La « convergence des luttes » dont ces combats divers font tous leur priorité ne se décrète pas, bien sûr, ni ne s’obtient par une stratégie institutionnelle précise, qui n’existe pas. À moins de confondre convergence tactique et unité forcée, car, ici, les écarts d’intérêts, d’agendas et d’objectifs sont moins une faiblesse qu’une possible puissance – au nom de ce « pouvoir humanisant de la division » dont parlait le philosophe Jacques Rancière quand il théorisait les vertus de la lutte des classes.

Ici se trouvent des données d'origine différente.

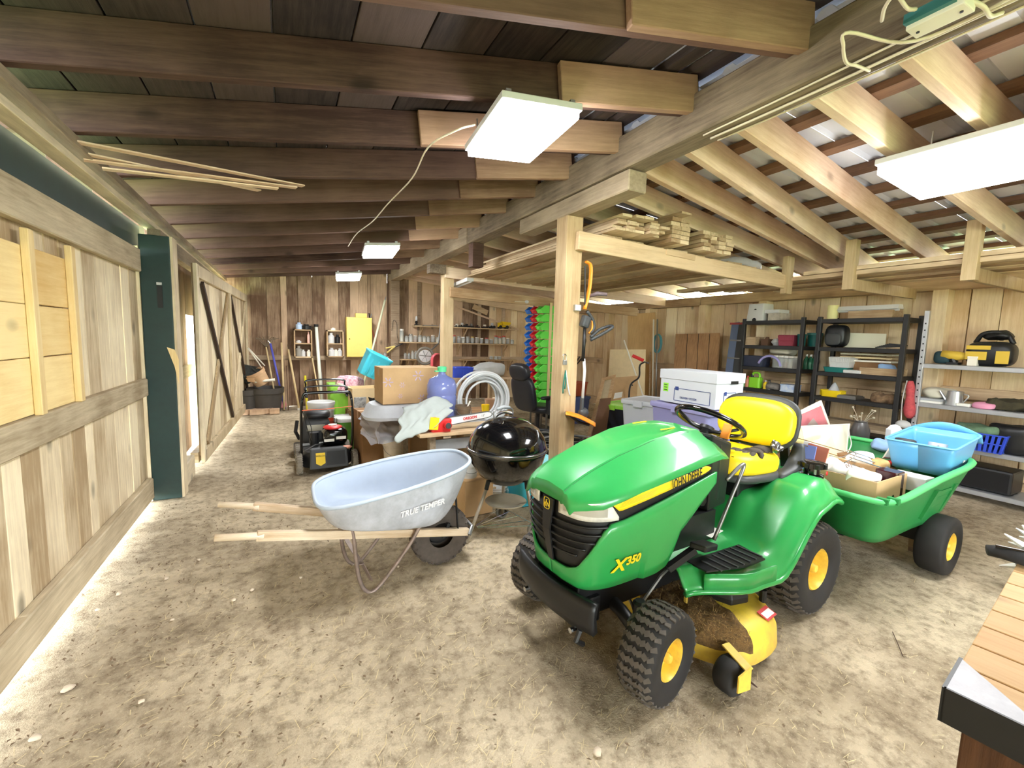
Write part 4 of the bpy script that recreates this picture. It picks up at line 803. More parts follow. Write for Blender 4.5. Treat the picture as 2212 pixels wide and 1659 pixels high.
MB().tube([(1.03, 2.50, .19), (1.06, 2.53, .23), (1.06, 2.67, .23), (1.04, 2.69, .19)], .012, 6).build('nose_bracket', STEEL, WB, True)
for y0 in (2.53, 2.67): MB().beam((.865, y0, .19), (.90, y0, .28), .02, .02).build('axle_bracket', BLKM, WB, True)
for y0 in (2.50, 2.70): MB().beam((.95, y0, .25), (.93, y0, .5), .02, .006).build('tray_brace', BLKM, WB, True)
tx = Vec((.50, 2.345, .50)); lettering('TRUE TEMPER', mat('worn white print', (224, 222, 224), .6), .046, plane_T((.66, 2.283, .505), (1, .05, .15), (0, -.10, 1)), WB, shear=.3, bold=.001, world=True, sx=.9)
# ================================================================ kettle grill
KG = thing('kettle_grill', 'black kettle charcoal grill with lid closed beside the wheelbarrow', 'grill', (1.44, 2.80, 0))
cz = .645
MB().lathe([(.001, -.265), (.06, -.262), (.14, -.235), (.21, -.18), (.262, -.10), (.285, -.02), (.288, 0)], 40, (0, 0, cz)).build('bowl', BLKG, KG, smooth=True)
MB().lathe([(.289, 0), (.288, .02), (.27, .085), (.225, .15), (.15, .20), (.07, .222), (.001, .226)], 40, (0, 0, cz + .008)).build('lid', BLKG, KG, smooth=True)
MB().lathe([(.286, -.012), (.296, -.008), (.298, .008), (.288, .016)], 40, (0, 0, cz + .004)).build('rim_band', mat('dull chrome rim', (120, 120, 120), .2, .9), KG, smooth=True)
vd = Vec((-.58, -.30, 1)).normalized(); vc = Vec((0, 0, cz + .008)) + Vec((-.115, -.06, .195))
vn = MB().lathe([(.001, .012), (.048, .010), (.05, .004), (.05, -.004), (.001, -.004)], 22, vc, vd).build('vent_damper', CHR, KG, smooth=.6)
for k in range(4):
    x_, y_, _z = basis(vd, (0, 1, 0)); MB().cyl(vc + (x_ * math.cos(k * PI / 2 + .4) + y_ * math.sin(k * PI / 2 + .4)) * .027 + vd * .009, vc + (x_ * math.cos(k * PI / 2 + .4) + y_ * math.sin(k * PI / 2 + .4)) * .027 + vd * .0125, .006, n=8).build('vent_hole', BLKM, vn)
MB().tube(spline([(-.09, .05, cz + .215), (-.085, .055, cz + .275), (.0, .08, cz + .30), (.085, .10, cz + .275), (.09, .10, cz + .205)], 6), .005, 8).build('handle_wire', STEEL, KG, smooth=True); MB().tube([(-.06, .06, cz + .288), (0, .08, cz + .298), (.06, .095, cz + .288)], [.012, .014, .012], 8).build('handle_grip', mat('grey handle', (150, 154, 156), .5), KG, smooth=True)
MB().grid(lambda a, b: Vec((-.085 + .17 * a, .03 + .05 * a + .02 * math.sin(PI * a), cz + .228 + .02 * math.sin(PI * a) + .025 * b)), 10, 2).build('heat_shield', CHR, KG, smooth=True, solid=.002)
feet = [(-.32, -.03), (.17, -.16), (.10, .26)]
for k, (x_, y_) in enumerate(feet):
    top = Vec((x_, y_, 0)).normalized() * .15 + Vec((0, 0, cz - .235)); MB().tube([top, (x_, y_, .0 if k == 0 else .03)], .0125, 10).build('leg', mat('stained aluminium tube', (196, 186, 170), .45, .5, var=.3, scale=10), KG, smooth=True)
    MB().tube([top + Vec((0, 0, .03)), top - (top - Vec((x_, y_, 0))).normalized() * .05], .016, 10).build('leg_socket', BLKM, KG)
MB().lathe([(.001, -.02), (.08, -.015), (.145, .005), (.155, .015), (.15, .018), (.08, -.008), (.001, -.012)], 32, (0, .0, .235)).build('ash_catcher', mat('dusty aluminium dish', (204, 196, 178), .5, .4, var=.2, scale=9), KG, smooth=True)
rk = MB()
for k in range(5): rk.tube([Vec(feet[1] + (.09,)).lerp(Vec(feet[2] + (.09,)), k / 4), Vec(feet[0] + (.09,)) * .72 + Vec((0, .01 * k, .025))], .003, 6)
rk.tube([feet[1] + (.09,), feet[2] + (.09,)], .004, 6).build('wire_shelf', CHR, KG)
for k in (1, 2):
    f = Vec(feet[k] + (.055,)); wq = wheel(KG, f.x, f.y + (.02 if k == 1 else 0), .055, .035, -1 if k == 1 else 1, .7, 20, lug=False, hubs=False)
    for c in wq.children: c.data.materials[0] = mat('grey plastic wheel', (128, 126, 120), .6)
# ================================================================ workbench corner at the right
BN = thing('workbench', 'pine topped workbench with black metal corner at the right edge', 'workbench', (1.119, .296, 0), math.atan2(.111, .82))
W_PINE = wood('knotty pine top', (216, 180, 130), (188, 144, 92), 'Y', .55, .12, .55)
for k in range(8): o = MB().bx(.004, .113, -.85, 0, -.022, .022).build('top_board', W_PINE, BN, bevel=.0015, seg=1); o.location = (k * .115, 0, .78)
MB()._add([(0, 0, .8035), (.135, 0, .8035), (0, -.135, .8035)], [(0, 1, 2)]).build('corner_plate', mat('worn steel corner', (150, 148, 150), .45, .3, var=.2, scale=20), BN, solid=.003)
MB().bx(-.005, .0, -.14, .003, .735, .805).bx(-.005, .14, 0, .006, .735, .805).build('corner_bracket', BLKM, BN)
for x_, y_ in ((.05, -.07), (.86, -.07), (.05, -.78), (.86, -.78)): MB().bx(x_ - .035, x_ + .035, y_ - .045, y_ + .045, 0, .757).build('leg', wood('dark stained leg', (112, 76, 50), (64, 40, 26), 'Z', .3, .1), BN, bevel=.004)
MB().bx(.03, .88, -.05, -.03, .66, .757).bx(.03, .88, -.80, -.78, .66, .757).build('apron', MATS['dark stained leg'], BN)
gt = thing('scrub_brush', 'black bristled brush head lying on the far end of the workbench', 'brush', onz(2180, 1195, .82))
MB().tube([onz(2132, 1188, .825), onz(2165, 1193, .828), onz(2230, 1212, .828)], [.022, .028, .03], 12, flat=.7).build('brush_head', mat('black bristle', (34, 32, 32), .8, var=.4, scale=40), gt, True, smooth=True); MB().tube([onz(2150, 1180, .846), onz(2230, 1196, .85)], .006, 6).build('metal_spine', CHR, gt, True)
# spiked roller, only its tips in view
sr = thing('spiked_roller', 'row of bright metal tine tips at the right edge beside the silver shelving', 'roller', (4.1, .5, 0))
rc = onx(2330, 1050, 4.1); rc = Vec((4.1, rc.y, .24))
MB().cyl(rc + Vec((-.28, 0, 0)), rc + Vec((.28, 0, 0)), .14, n=24).build('drum', STEEL, sr, True, smooth=.8)
for i in range(14):
    for j in (-.2, 0, .2):
        a = 2 * PI * i / 14; d_ = Vec((0, math.cos(a), math.sin(a))); p = rc + Vec((j, 0, 0)) + d_ * .138; MB().cyl(p, p + d_ * .10, .024, .004, n=8).build('tine', mat('pale steel', (232, 230, 226), .4), sr, True)
MB().bx(rc.x - .36, rc.x - .3, rc.y - .1, rc.y + .1, .0, .3).build('stand_block', BLKM, sr, True)
# ================================================================ the heap in the middle of the barn
GLASSC = mat('clear glass', (226, 234, 232), .08, alpha=.38, spec=.6); CLEARP = mat('cloudy clear plastic', (222, 226, 232), .25, alpha=.62); SHEETP = mat('crumpled clear sheeting', (224, 228, 236), .15, alpha=.42, bump=.8, scale=14)
TURQ = mat('turquoise plastic', (70, 200, 226), .4); LIME = mat('lime green plastic', (150, 214, 70), .4); NAVY = mat('black tote plastic', (34, 38, 48), .4); PURP = mat('grey lilac plastic', (150, 148, 196), .4); VIOL = mat('purple plastic', (170, 110, 190), .4)
def W(px, py, Y): return ony(px, py, Y)
def carton(name, label, c, sx, sy, sz, rz, m, tape=True, cat='box'):
    t = thing(name, label, cat, c, rz); MB().bx(-sx / 2, sx / 2, -sy / 2, sy / 2, 0, sz).build('box_body', m, t, bevel=.003, seg=1)
    for k, sg in enumerate((-1, 1)): MB().bx(-sx / 2 + .002, sx / 2 - .002, .002 if sg > 0 else -sy / 2, sy / 2 if sg > 0 else -.002, sz, sz + .003).build('flap', m, t)
    if tape: MB().bx(-sx / 2 - .001, sx / 2 + .001, -.025, .025, sz + .003, sz + .004).bx(-sx / 2 - .0015, -sx / 2, -.025, .025, sz - .08, sz + .003).build('tape', mat('parcel tape', (190, 150, 104), .3), t)
    return t
def tote(name, label, c, sx, sy, sz, rz, bm, lm, lid=True, tap=.88, cat='tote'):
    t = thing(name, label, cat, c, rz); n = 5
    rings = [[Vec((x * (tap + (1 - tap) * q), y * (tap + (1 - tap) * q), sz * q)) for x, y in rrect(sx, sy, .04, n)] for q in (0, .02, .5, .9, .93, 1)]
    rings[4] = [Vec((p.x * 1.03, p.y * 1.03, p.z)) for p in rings[4]]; rings[5] = [Vec((p.x * 1.03, p.y * 1.03, p.z)) for p in rings[5]]
    MB().loft(rings, caps=lid).build('tote_body', bm, t, smooth=.5, solid=0 if lid else .004)
    if not lid: MB()._add([p + Vec((0, 0, .004)) for p in rings[0]], [tuple(range(len(rings[0])))]).build('tote_floor', bm, t)
    for k in range(3):
        for sg in (-1, 1): MB().bx((k - 1) * sx * .27 - .012, (k - 1) * sx * .27 + .012, sg * sy / 2 * .93 - .008, sg * sy / 2 * .93 + .008, sz * .12, sz * .86).build('rib', bm, t)
    if lid:
        l_ = [[Vec((x * k, y * k, z)) for x, y in rrect(sx, sy, .04, n)] for k, z in ((1.05, sz - .03), (1.06, sz - .005), (1.04, sz + .012), (.92, sz + .014), (.90, sz + .004))]
        L = MB().loft(l_).build('lid', lm, t, smooth=.5)
        for sg in (-1, 1): MB().bx(sg * sx * .53 - .012, sg * sx * .53 + .012, -.05, .05, sz - .05, sz + .008).build('latch', lm, L, bevel=.004)
    return t
def bucket(name, label, c, r, h, m, lidm=None, rz=0, cat='bucket'):
    t = thing(name, label, cat, c, rz); MB().lathe([(r * .86, 0), (r * .97, h * .8), (r * 1.03, h * .81), (r * 1.03, h * .84), (r, h * .85), (r * 1.02, h), (r * .96, h), (r * .84, .01), (.001, .01)], 24).build('pail', m, t, smooth=.5)
    if lidm: MB().lathe([(r * 1.07, h - .03), (r * 1.08, h + .008), (r, h + .012), (r * .95, h + .004), (.001, h + .004)], 24).build('lid', lidm, t, smooth=.5)
    MB().tube([Vec((r * 1.03 * math.cos(a), -.02 - r * .75 * math.sin(a), h * .8 - r * .75 * math.sin(a))) for a in [PI * k / 12 for k in range(13)]], .003, 5).build('bail_handle', STEEL, t)
    return t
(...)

Cette convergence, en revanche, même ponctuelle et bricolée, suppose trois conditions, nécessaires avant d’être suffisantes. Primo, la désignation d’un adversaire commun, autrement plus vaste qu’une seule loi El Khomri de destruction du code du travail, mais moins flou que l’hydre abstraite du Capital – car, des DRH aux élus zélés, ils ont des noms, des postes, des rôles précis. Secondo, le refus du mirage électoral, refus qu’on sent cette fois largement partagé, le roi (des urnes) étant bel et bien nu après des décennies de promesses bafouées et de serments foulés aux pieds. Tertio, et c’est là que le bât blesse : un accord a minima sur les moyens d’action, compte tenu de la réticence croissante aux logiques de la discussion, mais aussi du risque de scission interne porté par les virées nocturnes pour casser vitrines de banques ou agences de Pôle emploi. La marge d’action est étroite, mais le débat doit avoir lieu, après trente ans de tabou sur ces questions : sabotage ou résistance physique relèvent-ils de la « violence » ? Et quels modes d’action effectifs opposer à la violence sourde du système, celle qui menace, épuise, assigne ou sacrifie des vies ? Ce dernier point est évidemment le plus difficile, l’ultime verrou qui n’a pas encore sauté. Quand il cédera, un mouvement uni déferlera en comparaison duquel Mai 68 et décembre 95 auront l’air d’innocentes parties de plaisir. C’est demain, après-demain – au pire la prochaine fois. Mais dès lors qu’ont été franchis tous les seuils du supportable, c’est pour bientôt. Sans aucun doute possible.